Und am Abend geht es auch in Wittenberg irgendwie um die Sanierung des Objektes. Der Kreis hat laut Wiesemann die Einrichtung nicht wie vertraglich vereinbart ordentlich übergeben. Die Verwaltung hat einen Mahnbescheid von 2,6 Millionen Euro erhalten. Schon diese Summe ist erschreckend: Sie lässt den Verdacht zu, dass der Kreis Kontrollpflichten, aber auch seine Fürsorgepflicht für Flüchtlinge über Jahre grob verletzt hat. Doch die Verantwortlichen reagieren zunächst kämpferisch und wollen keinen Cent bezahlen. Inzwischen soll mit einem Vergleich der Mantel des Schweigens über eine peinliche Angelegenheit gehüllt werden. Jetzt will die Verwaltung offensichtlich doch zahlen: 300 000 Euro. Darüber hinaus soll der Kreis auch auf Nutzungsentgelte in Höhe von 90 000 Euro verzichten. Das Landgericht Dessau hatte diese Summe im April dem Kreis zugesprochen. Das Urteil ist aber noch nicht rechtskräftig. Wiesemann hat Berufung eingelegt.

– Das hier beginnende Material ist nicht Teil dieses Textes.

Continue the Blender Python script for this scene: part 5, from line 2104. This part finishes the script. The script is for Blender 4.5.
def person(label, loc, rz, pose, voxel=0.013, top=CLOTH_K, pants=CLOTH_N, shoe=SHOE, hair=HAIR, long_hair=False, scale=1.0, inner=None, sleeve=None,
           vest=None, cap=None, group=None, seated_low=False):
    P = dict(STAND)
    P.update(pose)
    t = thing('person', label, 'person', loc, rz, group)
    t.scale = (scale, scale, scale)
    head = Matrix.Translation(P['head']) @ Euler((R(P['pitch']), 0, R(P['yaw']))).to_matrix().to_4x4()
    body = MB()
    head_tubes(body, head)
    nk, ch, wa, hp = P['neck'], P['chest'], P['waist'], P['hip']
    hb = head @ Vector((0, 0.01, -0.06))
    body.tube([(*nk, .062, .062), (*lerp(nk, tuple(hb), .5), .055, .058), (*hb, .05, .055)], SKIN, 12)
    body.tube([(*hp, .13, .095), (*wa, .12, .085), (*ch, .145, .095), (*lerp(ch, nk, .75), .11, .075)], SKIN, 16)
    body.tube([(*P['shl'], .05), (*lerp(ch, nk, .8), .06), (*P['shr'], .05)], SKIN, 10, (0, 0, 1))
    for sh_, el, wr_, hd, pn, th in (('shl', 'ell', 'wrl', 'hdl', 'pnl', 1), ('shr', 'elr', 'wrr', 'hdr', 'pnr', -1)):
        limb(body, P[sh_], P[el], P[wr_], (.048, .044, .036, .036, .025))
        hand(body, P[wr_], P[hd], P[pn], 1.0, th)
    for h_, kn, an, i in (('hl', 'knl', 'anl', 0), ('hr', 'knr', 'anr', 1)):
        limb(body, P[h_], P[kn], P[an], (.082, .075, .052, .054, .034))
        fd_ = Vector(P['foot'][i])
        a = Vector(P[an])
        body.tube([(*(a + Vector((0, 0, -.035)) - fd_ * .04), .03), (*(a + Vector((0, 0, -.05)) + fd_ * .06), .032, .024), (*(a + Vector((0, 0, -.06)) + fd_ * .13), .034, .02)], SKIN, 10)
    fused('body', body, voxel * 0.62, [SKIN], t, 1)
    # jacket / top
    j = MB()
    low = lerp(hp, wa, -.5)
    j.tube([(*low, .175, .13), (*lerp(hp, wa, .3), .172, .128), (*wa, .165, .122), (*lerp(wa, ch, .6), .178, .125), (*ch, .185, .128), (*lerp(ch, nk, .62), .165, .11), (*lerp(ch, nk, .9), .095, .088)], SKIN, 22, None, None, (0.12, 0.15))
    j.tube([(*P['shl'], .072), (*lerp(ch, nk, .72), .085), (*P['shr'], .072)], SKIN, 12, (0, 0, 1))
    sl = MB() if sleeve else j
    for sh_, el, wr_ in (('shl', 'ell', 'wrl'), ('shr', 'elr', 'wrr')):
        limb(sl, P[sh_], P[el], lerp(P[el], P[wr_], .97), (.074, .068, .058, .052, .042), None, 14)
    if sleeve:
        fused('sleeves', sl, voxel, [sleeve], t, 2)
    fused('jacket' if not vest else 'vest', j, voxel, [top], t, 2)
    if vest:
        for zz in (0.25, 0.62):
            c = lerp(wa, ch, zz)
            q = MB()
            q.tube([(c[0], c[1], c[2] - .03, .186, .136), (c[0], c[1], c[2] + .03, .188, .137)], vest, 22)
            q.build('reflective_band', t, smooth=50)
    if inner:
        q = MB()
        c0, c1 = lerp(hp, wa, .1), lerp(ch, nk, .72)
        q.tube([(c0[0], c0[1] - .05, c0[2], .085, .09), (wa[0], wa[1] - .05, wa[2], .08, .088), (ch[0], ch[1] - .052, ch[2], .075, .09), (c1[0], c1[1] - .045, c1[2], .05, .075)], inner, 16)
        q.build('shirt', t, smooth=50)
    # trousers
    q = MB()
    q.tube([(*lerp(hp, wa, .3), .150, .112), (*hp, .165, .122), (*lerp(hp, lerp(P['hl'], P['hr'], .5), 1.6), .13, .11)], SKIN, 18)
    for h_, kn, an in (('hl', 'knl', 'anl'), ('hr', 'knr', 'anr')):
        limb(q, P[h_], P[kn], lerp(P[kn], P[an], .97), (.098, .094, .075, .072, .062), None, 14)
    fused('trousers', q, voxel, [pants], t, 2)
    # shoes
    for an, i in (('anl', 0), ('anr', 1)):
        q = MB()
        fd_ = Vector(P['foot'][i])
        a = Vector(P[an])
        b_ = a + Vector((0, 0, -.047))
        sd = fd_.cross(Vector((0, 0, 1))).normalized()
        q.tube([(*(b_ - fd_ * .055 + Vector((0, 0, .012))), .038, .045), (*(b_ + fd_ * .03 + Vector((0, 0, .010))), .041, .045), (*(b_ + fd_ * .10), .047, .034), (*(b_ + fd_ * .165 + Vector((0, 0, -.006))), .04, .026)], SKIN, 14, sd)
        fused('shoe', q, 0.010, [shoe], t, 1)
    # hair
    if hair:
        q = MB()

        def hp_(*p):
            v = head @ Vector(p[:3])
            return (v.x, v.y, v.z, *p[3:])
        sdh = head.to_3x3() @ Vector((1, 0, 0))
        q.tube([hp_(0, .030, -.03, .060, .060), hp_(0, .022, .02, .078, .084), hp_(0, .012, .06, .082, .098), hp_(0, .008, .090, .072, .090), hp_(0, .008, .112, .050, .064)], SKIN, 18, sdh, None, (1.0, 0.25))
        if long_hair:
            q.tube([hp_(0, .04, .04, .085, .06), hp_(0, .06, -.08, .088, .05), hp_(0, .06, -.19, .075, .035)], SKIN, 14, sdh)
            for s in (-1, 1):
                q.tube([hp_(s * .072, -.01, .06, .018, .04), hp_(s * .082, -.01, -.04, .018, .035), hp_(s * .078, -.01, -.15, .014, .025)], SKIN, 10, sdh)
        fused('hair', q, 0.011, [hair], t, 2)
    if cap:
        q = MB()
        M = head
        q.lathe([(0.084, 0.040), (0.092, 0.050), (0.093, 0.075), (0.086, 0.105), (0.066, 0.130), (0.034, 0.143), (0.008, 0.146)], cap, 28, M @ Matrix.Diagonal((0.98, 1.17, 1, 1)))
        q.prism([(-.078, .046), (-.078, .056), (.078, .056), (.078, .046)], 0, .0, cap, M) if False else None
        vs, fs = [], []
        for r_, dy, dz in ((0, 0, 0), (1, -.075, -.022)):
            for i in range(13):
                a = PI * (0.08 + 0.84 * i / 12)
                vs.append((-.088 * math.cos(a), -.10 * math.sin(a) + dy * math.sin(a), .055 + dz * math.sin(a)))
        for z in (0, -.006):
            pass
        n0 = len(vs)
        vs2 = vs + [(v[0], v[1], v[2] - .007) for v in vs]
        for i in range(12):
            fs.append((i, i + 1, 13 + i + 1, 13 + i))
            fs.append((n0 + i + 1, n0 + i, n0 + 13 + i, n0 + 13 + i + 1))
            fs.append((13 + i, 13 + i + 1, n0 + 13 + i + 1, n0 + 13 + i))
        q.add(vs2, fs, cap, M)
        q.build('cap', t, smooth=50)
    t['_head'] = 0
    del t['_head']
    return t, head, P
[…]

Mit einem Vergleich kann nicht nur die Verhandlung am Oberlandesgericht, sondern vor allem eine weitere am Landgericht Dessau - es droht eben hier eine Klage in Höhe von 2,6 Millionen Euro - verhindert werden. Die Entscheidung fällt in einer „im Jahresplan nicht vorgesehenen Sitzung des Kreistages“, so formuliert es der Vorsitzende Otto Klempert (CDU). Das Votum ist am 28. August im Tagesordnungspunkt zehn vorgesehen: Rechtsangelegenheiten, wird die heikle Angelegenheit amtlich umschrieben.

Noch halten die Volksvertreter, die schon jetzt offensichtlich in der Kostenfalle Asylbewerberheim stecken, still. Die Frage nach den Verantwortlichen für das drohende finanzielle Debakel zulasten der Steuerzahler hat bisher niemand gestellt. Doch über die Verwendung von Steuergeldern sind Politik und Verwaltung rechenschaftspflichtig. Zumindest dieser Punkt ist unstrittig.